Let’s Hear It for Our Coaches
Thanking your coaches is always important, but as we celebrate Coach Appreciation Week, the first full week of October, try to be extra thankful.
Being a Masters coach is a tough job or volunteer responsibility.
Our coaches lead groups of swimmers of varying ages, talents, and desires. Some swimmers want to do repeat 100s on 1:15, some on 1:40. Some swimmers want to do 25s, others 300s. Some swimmers want to mix in strokes, others only want to do freestyle. Oh, and their coach might only have four lanes to work with.
How do coaches every day write a warm-up, preset, main set, kick set, and cool-down that totals about 3,500 yards/meters in 60 to 75 minutes? This in addition to knowing everyone’s names and what’s happening in their lives, ensuring all swimmers are paying their club dues, providing technique advice to everyone, persuading them to compete in meets, and, with some clubs, serving as a lifeguard? What sorcery is this?
I learned just how challenging writing a workout for a large group of people can be in April while swimming with Landshark Aquatic Masters in the Lehigh Valley in Pennsylvania. (I’ve been spoiled swimming with Sarasota Sharks Masters, which has a head coach and several assistant coaches to write and lead workouts.) Like many USMS clubs, Landshark doesn’t have a dedicated coach, meaning swimmers have to bring workouts every day (or repeat one that’s been saved).

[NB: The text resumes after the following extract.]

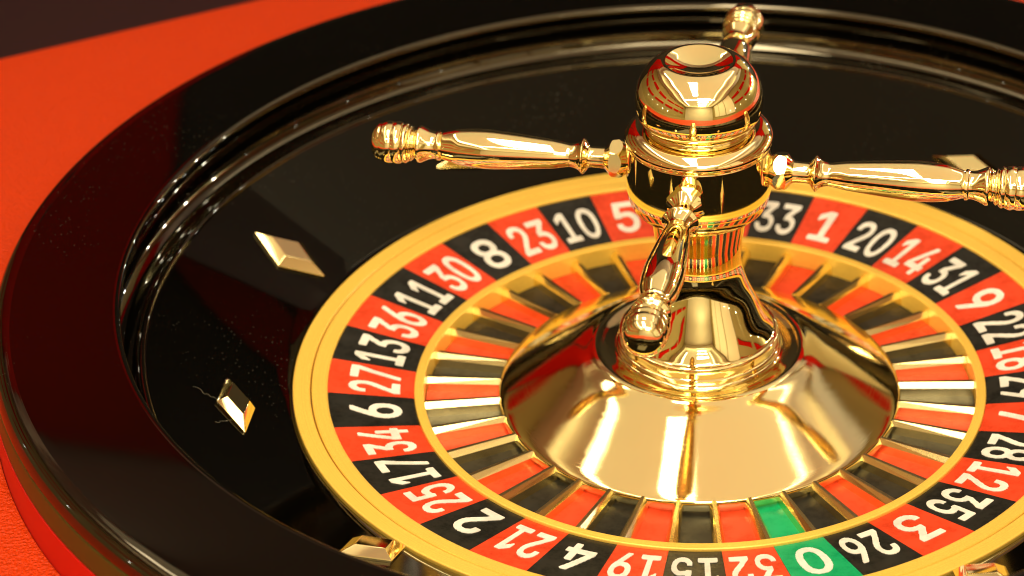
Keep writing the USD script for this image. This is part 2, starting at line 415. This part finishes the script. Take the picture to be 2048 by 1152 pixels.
ARM_Z, ARM_A = 0.1603, -8.8
shaft = catmull([(0.0062, 0.0580), (0.0060, 0.0625), (0.0060, 0.0675), (0.0070, 0.0690)], 4) + catmull([(0.0078, 0.0695), (0.0098, 0.0713), (0.0100, 0.0722), (0.0082, 0.0740), (0.0070, 0.0765), (0.0064, 0.0790)], 4)
shaft += catmull([(0.0062, 0.0800), (0.0072, 0.0900), (0.0086, 0.1080), (0.0097, 0.1260), (0.0098, 0.1360), (0.0090, 0.1480), (0.0076, 0.1575), (0.0070, 0.1600)], 5)
shaft += catmull([(0.0082, 0.1606), (0.0082, 0.1622), (0.0076, 0.1632), (0.0082, 0.1670), (0.0096, 0.1705), (0.0107, 0.1730), (0.0104, 0.1745), (0.0084, 0.1762), (0.0080, 0.1775)], 4)
grip = [(0.0080, 0.1775)] + catmull([(0.0094, 0.1780), (0.0102, 0.1790), (0.0094, 0.1802)], 4) + catmull([(0.0106, 0.1806), (0.0116, 0.1822), (0.0110, 0.1842)], 4)
grip += catmull([(0.0116, 0.1846), (0.0123, 0.1872), (0.0117, 0.1902)], 4) + catmull([(0.0120, 0.1906), (0.0122, 0.1935), (0.0114, 0.1968)], 4) + catmull([(0.0110, 0.1972), (0.0104, 0.1998), (0.0080, 0.2024), (0.0040, 0.2038), (0.0, 0.2041)], 4)


def fat(p, k):
    return [(r * k, z) for r, z in p]


def lay(mesh, az):
    """From along z to along the direction az at the arm's height."""
    m = mesh.copy()
    m.vertices[:, 2] = 0.044 + (m.vertices[:, 2] - 0.044) * 1.025
    m.apply_transform(trimesh.transformations.rotation_matrix(PI / 2, (0, 1, 0)))
    m.apply_translation((0, 0, ARM_Z))
    m.apply_transform(trimesh.transformations.rotation_matrix(math.radians(az), (0, 0, 1)))
    return m


def nut_mesh():
    cyl = m3.Manifold.cylinder(0.0100, 0.0122, 0.0122, 6).rotate((0, 0, 12)).translate((0, 0, 0.0455))
    prof = lathe([(0.0, 0.0440), (0.0085, 0.0440), (0.0110, 0.0472), (0.0125, 0.0500), (0.0119, 0.0540), (0.0078, 0.0572), (0.0064, 0.0590), (0.0, 0.0590)], 96)
    tm = prof.copy()
    if tm.volume < 0:
        tm.invert()
    b = m3.Manifold(m3.Mesh(np.asarray(tm.vertices, np.float32), np.asarray(tm.faces, np.uint32)))
    r = b ^ m3.Manifold.cylinder(0.03, 0.0124, 0.0124, 6).rotate((0, 0, 12)).translate((0, 0, 0.035))
    mm = r.to_mesh()
    return trimesh.Trimesh(mm.vert_properties[:, :3], mm.tri_verts, process=False)


nut = nut_mesh()
for q in range(4):
    az = ARM_A + 90 * q
    ar = obj('arm', lay(lathe([(r * np.interp(z, [0.06, 0.075, 0.09, 0.15, 0.165, 0.178], [1.1, 1.12, 1.25, 1.28, 1.12, 1.1]), z) for r, z in shaft], 96), az), GOLD, rotor, smooth=40)
    obj('nut', lay(nut, az), GOLD, ar, smooth=25)
    obj('grip', lay(lathe(fat(grip, 1.10), 96), az), GOLD, ar, smooth=40)

# ------------------------------------------------------------------ lint on the lacquer
def fibre(points, r=0.00007):
    pts = np.array(points)
    pts = np.array(catmull(pts, 4))
    segs = []
    for a, b in zip(pts[:-1], pts[1:]):
        s = trimesh.creation.cylinder(radius=r, segment=(a, b), sections=6)
        segs.append(s)
    return trimesh.util.concatenate(segs)


def on_apron(r, az, lift=0.0002):
    a = math.radians(az)
    return (r * math.cos(a), r * math.sin(a), apron_z(r) + lift)


def wig(r0, a0, r1, a1, n, amp):
    return [on_apron(r0 + (r1 - r0) * t + rng.normal(0, amp), a0 + (a1 - a0) * t + rng.normal(0, amp * 200), 0.0002) for t in np.linspace(0, 1, n)]


lf = obj('lint_fibre', fibre(wig(0.323, 192.0, 0.306, 194.0, 9, 0.0011)), LINT)
tag(lf, 'longer pale lint hair at the upper left corner of the lower left diamond stud', 'lint')
lf = obj('lint_fibre', fibre(wig(0.316, 199.0, 0.303, 197.5, 8, 0.0010)), LINT)
tag(lf, 'short pale lint hair at the lower edge of the lower left diamond stud', 'lint')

I decided to create a "Fast Friday" with a main set I stole from Novaquatics Masters Assistant Coach Joshua Hanson. After 1,100 of warm-up and preset, we went six times through the following: 3 x 25s at 100 race pace with a rest interval of half of your 25 time (so if your goal time was 1:00, you’d rest 7½ seconds after the first and second 25s) and a 125 recovery. This was followed by a cool-down for a quick 2,500.
No, this wasn’t an easy workout to explain. And I ended up miscalculating the total distance and length of the workout despite checking my math several times. But everyone seemed to enjoy it despite my worrying how it would go over.
Writing workouts is just one part of what our coaches do for us every day. Without them coming up with and leading creative sets that push us, we wouldn’t get the health and training benefits from our workouts that we so deeply love.
Thanking your coaches is always important, but as we celebrate Coach Appreciation Week, the first full week in October, try to be extra thankful. Think of ways you can appreciate your coaches, whether that’s writing them a note, giving them a present, or letting the facility know how wonderful they are. The fact that they do everything they do as well as they do is amazing.